Increasing surface area would not increase the number of react-able particles at any time.

Why not? They have some surface density, twice the surface, twice the number of particles exposed to the reaction environment.

[robzy]

Increasing surface area would not increase the number of react-able particles at any time.

Why not? They have some surface density, twice the surface, twice the number of particles exposed to the reaction environment.

Argh, sorry. I meant: Increasing surface area would not increase the number of particles to be reacted.

Origional post edited. And my logic (in my head at least) still stands.

However - I could still be missing something

Rob.

[Borek]

Argh, sorry. I meant: Increasing surface area would not increase the number of particles to be reacted.

It will. Try to explain why not.

[robzy]

Okay, take a block of NaCl. There are a million Na particles and a million Cl particles.

When you put it in water it will take quite a while to disolve because very little of the NaCl is actually exposed to the water (Lets say a minute). There will be a million "reactions" in the end though.
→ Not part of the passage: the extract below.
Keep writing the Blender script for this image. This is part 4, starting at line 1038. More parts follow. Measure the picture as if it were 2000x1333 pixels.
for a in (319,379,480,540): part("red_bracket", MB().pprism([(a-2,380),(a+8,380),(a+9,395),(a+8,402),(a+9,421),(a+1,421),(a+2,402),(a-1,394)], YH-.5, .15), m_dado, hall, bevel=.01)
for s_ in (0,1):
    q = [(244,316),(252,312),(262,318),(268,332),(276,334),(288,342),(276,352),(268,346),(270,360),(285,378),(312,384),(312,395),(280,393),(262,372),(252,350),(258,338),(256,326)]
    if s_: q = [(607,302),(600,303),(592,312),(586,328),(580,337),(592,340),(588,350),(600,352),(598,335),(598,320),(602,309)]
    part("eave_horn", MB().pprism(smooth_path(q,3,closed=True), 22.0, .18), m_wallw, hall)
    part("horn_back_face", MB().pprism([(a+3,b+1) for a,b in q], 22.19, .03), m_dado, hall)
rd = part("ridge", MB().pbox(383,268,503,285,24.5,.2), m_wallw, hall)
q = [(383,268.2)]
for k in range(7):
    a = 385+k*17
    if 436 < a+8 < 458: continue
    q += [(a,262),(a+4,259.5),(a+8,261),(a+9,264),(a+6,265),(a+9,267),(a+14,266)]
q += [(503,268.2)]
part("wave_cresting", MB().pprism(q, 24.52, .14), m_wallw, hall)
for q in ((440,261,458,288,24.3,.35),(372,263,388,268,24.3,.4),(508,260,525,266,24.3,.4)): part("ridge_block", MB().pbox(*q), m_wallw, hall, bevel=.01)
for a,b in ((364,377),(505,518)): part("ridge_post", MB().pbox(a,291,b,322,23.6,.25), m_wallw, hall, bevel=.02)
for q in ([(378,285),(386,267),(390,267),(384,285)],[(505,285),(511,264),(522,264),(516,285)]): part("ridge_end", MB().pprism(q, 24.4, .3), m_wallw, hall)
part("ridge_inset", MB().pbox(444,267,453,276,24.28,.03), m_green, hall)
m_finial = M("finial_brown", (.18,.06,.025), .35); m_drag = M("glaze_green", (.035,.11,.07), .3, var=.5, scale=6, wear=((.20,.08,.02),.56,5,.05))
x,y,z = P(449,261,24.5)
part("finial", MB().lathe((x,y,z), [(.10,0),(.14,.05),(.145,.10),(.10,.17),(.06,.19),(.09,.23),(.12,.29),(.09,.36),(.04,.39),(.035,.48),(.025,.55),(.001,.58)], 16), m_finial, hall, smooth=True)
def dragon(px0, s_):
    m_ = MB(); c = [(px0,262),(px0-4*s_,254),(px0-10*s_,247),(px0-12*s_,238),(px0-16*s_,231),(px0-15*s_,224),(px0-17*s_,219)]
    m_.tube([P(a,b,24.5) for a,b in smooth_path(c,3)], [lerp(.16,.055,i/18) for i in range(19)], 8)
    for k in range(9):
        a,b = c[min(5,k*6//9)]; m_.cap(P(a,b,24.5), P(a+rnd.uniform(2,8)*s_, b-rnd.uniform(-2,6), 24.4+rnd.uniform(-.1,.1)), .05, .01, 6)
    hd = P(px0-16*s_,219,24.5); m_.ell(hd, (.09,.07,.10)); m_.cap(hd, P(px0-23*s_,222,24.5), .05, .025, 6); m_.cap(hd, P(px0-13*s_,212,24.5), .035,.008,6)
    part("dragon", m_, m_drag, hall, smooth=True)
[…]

If you take the same NaCl and crush it up the surface area will be greated and thus it will dissolve quicker (It might only take 15 seconds). After all is said and done though, there will still be a million "reactions".

Whether it is crushed up or not there is the same number of particles that end up being reacted.

The number of particles reacted per unit time changes, but the number reacted total does not.

Rob.

[Borek]

it will dissolve quicker

That's where your reaction speed is surface dependent.

Million reactions you are referring to is what happens when the reactant is already dissolved.

Think what will happen if your reaction is between solid Zn and some strong acid. Imagine you have used 1 g Zn in one piece. Now imagine you have used it in the form of powder.

[robzy]

The area under the graph will be representative of the total number of particles involved in a reaction though. It's in the notes our teacher gave us:

http://members.optusnet.com.au/~robzy/rates2.jpg

Rob.

[Borek]

Not exactly. If one of the reactants is in the solid phase point 7 of your notes starts to play most important role. Number of collisions will be proportional to the solid surface. Note that atoms on the surface are more or less equivalent - differences in their energies are much smaller then in the case of atoms (ions) in liquid (gas) phase. Note also, that even if there are large enough differences between atoms on the surface (so that only some of them have energy high enough to react) their number will be still proportional to the surface of solid - say only 10% of surface particles have energy high enough - if you double the surface you also double number of these particles.